• Stated exercise
Leave out the pictures, and retype only the lines from the beginning of the material through the line that contains "CEIL = 3.20", including both.

• Dataset section
BEGIN
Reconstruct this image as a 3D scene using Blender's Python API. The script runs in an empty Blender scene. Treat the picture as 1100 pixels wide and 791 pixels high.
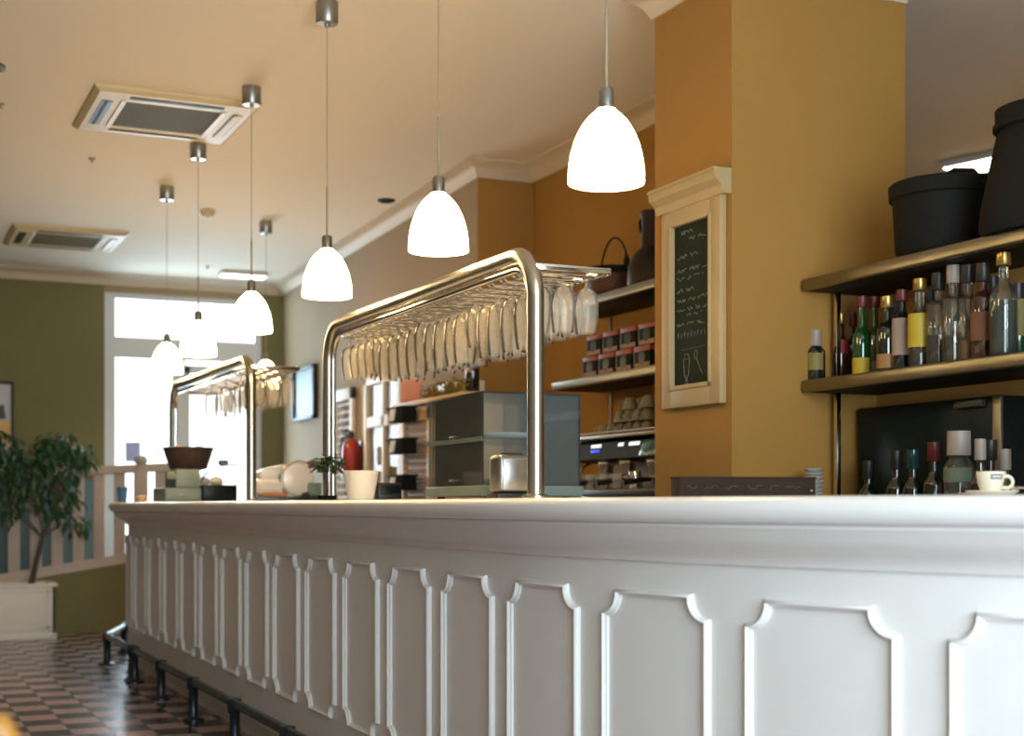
import bpy, bmesh, math, random
from math import sin, cos, pi, radians
from mathutils import Vector, Matrix
random.seed(7)
S = bpy.context.scene
C = S.collection
EYE = 1.10
CEIL = 3.20

# ------------------------------------------------------------------ camera, world, light, exposure
cam_d = bpy.data.cameras.new('camera')
cam = bpy.data.objects.new('camera', cam_d); C.objects.link(cam)
cam.location = (0, 0, EYE)
cam.rotation_euler = (radians(90), 0, radians(-24.7))
cam_d.sensor_fit = 'HORIZONTAL'; cam_d.sensor_width = 36.0
cam_d.lens = 36.0 * 1520 / 1100
cam_d.shift_y = (543 - 395.5) / 1100
cam_d.clip_start = 0.05
cam_d.dof.use_dof = True
cam_d.dof.focus_distance = 4.6
cam_d.dof.aperture_fstop = 2.8
S.camera = cam
S.view_settings.view_transform = 'Standard'
S.view_settings.look = 'None'
S.view_settings.gamma = 1.0
S.view_settings.use_curve_mapping = False
S.view_settings.exposure = 0.0
S.cycles.transparent_max_bounces = 48

LAMP_E = 24.0        # pendant glass emission
LAMP_COL = (1.0, 0.68, 0.32)
FAR_WIN = 180.0
BACK_WIN = 255.0

w = bpy.data.worlds.new('daylight'); S.world = w; w.use_nodes = True
bg = w.node_tree.nodes['Background']
bg.inputs[0].default_value = (0.86, 0.94, 1.0, 1); bg.inputs[1].default_value = 2.6


def area(name, loc, rot, sx, sy, power, col):
    d = bpy.data.lights.new(name, 'AREA'); d.shape = 'RECTANGLE'
    d.size = sx; d.size_y = sy; d.energy = power; d.color = col
    o = bpy.data.objects.new(name, d); C.objects.link(o)
    o.location = loc; o.rotation_euler = rot
    return o


# daylight through the street window at the end of the room and through the front windows behind the photographer
area('street_daylight', (2.75, 13.75, 1.9), (radians(-90), 0, 0), 1.6, 2.4, FAR_WIN, (0.66, 0.84, 1.0))
area('front_window_daylight', (1.2, -1.25, 1.6), (radians(90), 0, 0), 2.9, 2.1, BACK_WIN, (0.70, 0.87, 1.0))

# ------------------------------------------------------------------ materials
M = {}


def mat(name, col=(.8, .8, .8), rough=.5, metal=0., bump=0., bscale=60., var=0., vscale=6., spec=.5, emit=None, es=0., coat=0.):
    m = bpy.data.materials.new(name); m.use_nodes = True
    nt = m.node_tree; b = nt.nodes['Principled BSDF']
    b.inputs['Base Color'].default_value = (*col, 1)
    b.inputs['Roughness'].default_value = rough
    b.inputs['Metallic'].default_value = metal
    b.inputs['Specular IOR Level'].default_value = spec
    b.inputs['Coat Weight'].default_value = coat
    if emit:
        b.inputs['Emission Color'].default_value = (*emit, 1)
        b.inputs['Emission Strength'].default_value = es
    if bump or var:
        tc = nt.nodes.new('ShaderNodeTexCoord')
    if bump:
        n = nt.nodes.new('ShaderNodeTexNoise'); n.inputs['Scale'].default_value = bscale; n.inputs['Detail'].default_value = 4
        nt.links.new(tc.outputs['Object'], n.inputs['Vector'])
        bp = nt.nodes.new('ShaderNodeBump'); bp.inputs['Strength'].default_value = bump; bp.inputs['Distance'].default_value = .01
        nt.links.new(n.outputs['Fac'], bp.inputs['Height']); nt.links.new(bp.outputs['Normal'], b.inputs['Normal'])
    if var:
        n2 = nt.nodes.new('ShaderNodeTexNoise'); n2.inputs['Scale'].default_value = vscale; n2.inputs['Detail'].default_value = 5
        nt.links.new(tc.outputs['Object'], n2.inputs['Vector'])
        mx = nt.nodes.new('ShaderNodeMix'); mx.data_type = 'RGBA'
        mx.inputs[6].default_value = (*[c * (1 - var) for c in col], 1); mx.inputs[7].default_value = (*[min(1, c * (1 + var)) for c in col], 1)
        nt.links.new(n2.outputs['Fac'], mx.inputs[0]); nt.links.new(mx.outputs[2], b.inputs['Base Color'])
    M[name] = m
    return m


def thin_glass(name, tint=(1, 1, 1), body=0.0, bodycol=(.8, .9, .9), refl=1.0, rough=.03, trans=False, blend=.35):
    m = bpy.data.materials.new(name); m.use_nodes = True
    nt = m.node_tree; nt.nodes.clear()
    out = nt.nodes.new('ShaderNodeOutputMaterial')
    tr = nt.nodes.new('ShaderNodeBsdfTransparent'); tr.inputs[0].default_value = (*tint, 1)
    gl = nt.nodes.new('ShaderNodeBsdfGlossy'); gl.inputs['Roughness'].default_value = rough
    fr = nt.nodes.new('ShaderNodeLayerWeight'); fr.inputs['Blend'].default_value = blend
    mu = nt.nodes.new('ShaderNodeMath'); mu.operation = 'MULTIPLY'; mu.inputs[1].default_value = refl
    nt.links.new(fr.outputs['Fresnel'], mu.inputs[0])
    base = tr.outputs[0]
    if body:
        df = nt.nodes.new('ShaderNodeBsdfTranslucent' if trans else 'ShaderNodeBsdfDiffuse'); df.inputs[0].default_value = (*bodycol, 1)
        m0 = nt.nodes.new('ShaderNodeMixShader'); m0.inputs[0].default_value = body
        body_out = df.outputs[0]
        if trans:
            d2 = nt.nodes.new('ShaderNodeBsdfDiffuse'); d2.inputs[0].default_value = (*bodycol, 1)
            m1 = nt.nodes.new('ShaderNodeMixShader'); m1.inputs[0].default_value = .5
            nt.links.new(body_out, m1.inputs[1]); nt.links.new(d2.outputs[0], m1.inputs[2]); body_out = m1.outputs[0]
        nt.links.new(base, m0.inputs[1]); nt.links.new(body_out, m0.inputs[2]); base = m0.outputs[0]
    mx = nt.nodes.new('ShaderNodeMixShader')
    nt.links.new(mu.outputs[0], mx.inputs[0]); nt.links.new(base, mx.inputs[1]); nt.links.new(gl.outputs[0], mx.inputs[2])
    nt.links.new(mx.outputs[0], out.inputs[0])
    M[name] = m
    return m


mat('ceiling', (.80, .72, .59), .9, bump=.05, bscale=90)
mat('ochre', (.36, .185, .036), .85, bump=.08, bscale=70, var=.06, vscale=3)
mat('olive', (.20, .175, .075), .88, bump=.08, bscale=70, var=.06, vscale=3)
mat('tan_wall', (.36, .265, .16), .88, bump=.08, bscale=70, var=.05, vscale=3)
mat('teal_wain', (.14, .20, .20), .7, bump=.04)
mat('cream_trim', (.62, .52, .38), .6)
mat('white_paint', (.80, .78, .74), .38, bump=.03, bscale=40, var=.03, vscale=9)
mat('counter_top', (.82, .80, .77), .26, bump=.02, bscale=30, var=.03, vscale=12)
mat('white_wood', (.74, .71, .66), .5, bump=.03)
mat('fence_white', (.56, .46, .39), .55, bump=.03)
mat('window_frame', (.72, .74, .74), .5)
mat('steel', (.52, .50, .45), .27, 1.0, bump=.01, bscale=15)
mat('chrome', (.82, .80, .76), .1, 1.0)
mat('brushed', (.34, .33, .30), .38, 1.0)
mat('dark_steel', (.10, .11, .11), .35, .8)
mat('rail_iron', (.035, .05, .055), .28, .6)
mat('black', (.012, .013, .013), .45)
mat('gloss_black', (.006, .010, .010), .3, spec=.2)
mat('soft_black', (0.008, 0.008, 0.006), .8, spec=.2, bump=.2, bscale=50)
mat('old_copper', (.020, .012, .008), .5, .35, bump=.15, bscale=40, var=.4, vscale=8)
mat('old_iron', (0.006, 0.006, 0.005), .7, spec=.2, bump=.15, bscale=40)
mat('bucket_rust', (.085, .03, .013), .55, .3, bump=.15, bscale=40, var=.4, vscale=10)
mat('ac_white', (.62, .50, .28), .5)
mat('ac_bright', (.82, .76, .66), .5)
mat('ac_grille', (.13, .11, .04), .6)
mat('shelf_metal', (.27, .25, .19), .33, 1.0, bump=.01)
mat('shelf_dark', (.012, .012, .009), .6, spec=.2)
mat('dark_wood', (.030, .019, .012), .75, spec=.15, bump=.1, bscale=30, var=.3, vscale=12)
mat('letters', (.075, .055, .03), .5)
mat('yellow_wood', (.56, .36, .15), .5, bump=.06, bscale=20, var=.15, vscale=5)
mat('orange_wood', (.34, .15, .02), .4, bump=.05, var=.15)
mat('cream_ceramic', (.80, .72, .58), .3)
mat('grey_ceramic', (.50, .50, .49), .25)
mat('logo_grey', (.14, .18, .17), .4)
mat('leaf_ficus', (.035, .10, .035), .4, var=.55, vscale=14)
mat('leaf_small', (.018, .045, .018), .45, var=.5, vscale=30)
mat('leaf_yellow', (.30, .22, .03), .6, var=.5, vscale=30)
mat('bark', (.075, .06, .035), .8, bump=.3, bscale=40)
mat('soil', (.03, .02, .014), .95, bump=.5, bscale=40)
mat('red_tin', (.32, .028, .018), .4)
mat('ext_red', (.30, .022, .022), .3)
mat('carton_red', (.30, .045, .018), .45, var=.25, vscale=25)
mat('carton_dark', (.010, .011, .009), .7, spec=.12)
mat('carton_amber', (.25, .10, .02), .5, var=.5, vscale=60)
mat('paper_pink', (.70, .30, .24), .8, var=.15, vscale=20)
mat('paper_white', (.80, .80, .78), .8)
mat('paper_lavender', (.46, .48, .78), .8)
mat('cup_stack', (.16, .145, .085), .35, var=.15, vscale=20)
mat('register_grey', (.17, .225, .21), .45)
mat('register_dark', (.10, .14, .13), .4)
mat('wicker', (.045, .025, .018), .8, bump=.8, bscale=70, var=.4, vscale=40)
mat('orange_fruit', (.75, .22, .06), .5)
mat('white_enamel', (.80, .78, .76), .22, coat=.4)
mat('orange_tape', (.62, .25, .08), .45)
mat('blue_plastic', (.06, .16, .30), .4)
mat('knob_red', (.35, .03, .04), .35)
mat('board_green', (.012, .019, .013), .7, spec=.2, bump=.03)
mat('board_frame', (.43, .315, .15), .55)
mat('chalk', (.17, .18, .125), .95)
mat('machine_dark', (.004, .013, .013), .35, spec=.15)
mat('machine_teal', (.015, .07, .07), .2, .2)
mat('screen_white', (.8, .85, .85), .4, emit=(.85, .95, 1), es=.8)
mat('screen_blue', (.02, .05, .6), .4, emit=(.05, .1, 1.), es=.9)
mat('cord', (.32, .25, .15), .6)
mat('lamp_white', (1, 1, 1), .4, emit=(.92, .95, 1.0), es=7)
mat('photo_sky', (.55, .56, .58), .5)
mat('photo_dark', (.05, .045, .05), .5, var=.5, vscale=9)
mat('photo_gold', (.75, .45, .12), .5, var=.3, vscale=14)
mat('photo_snow', (.62, .64, .66), .5)
mat('print_blue', (.30, .40, .42), .5, var=.35, vscale=5)
mat('smoke_det', (.60, .48, .30), .5)
mat('teal_can', (.05, .13, .13), .35)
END
• Task result
Reconstruct this image as a 3D scene using Blender's Python API. The script runs in an empty Blender scene. Treat the picture as 1100 pixels wide and 791 pixels high.
import bpy, bmesh, math, random
from math import sin, cos, pi, radians
from mathutils import Vector, Matrix
random.seed(7)
S = bpy.context.scene
C = S.collection
EYE = 1.10
CEIL = 3.20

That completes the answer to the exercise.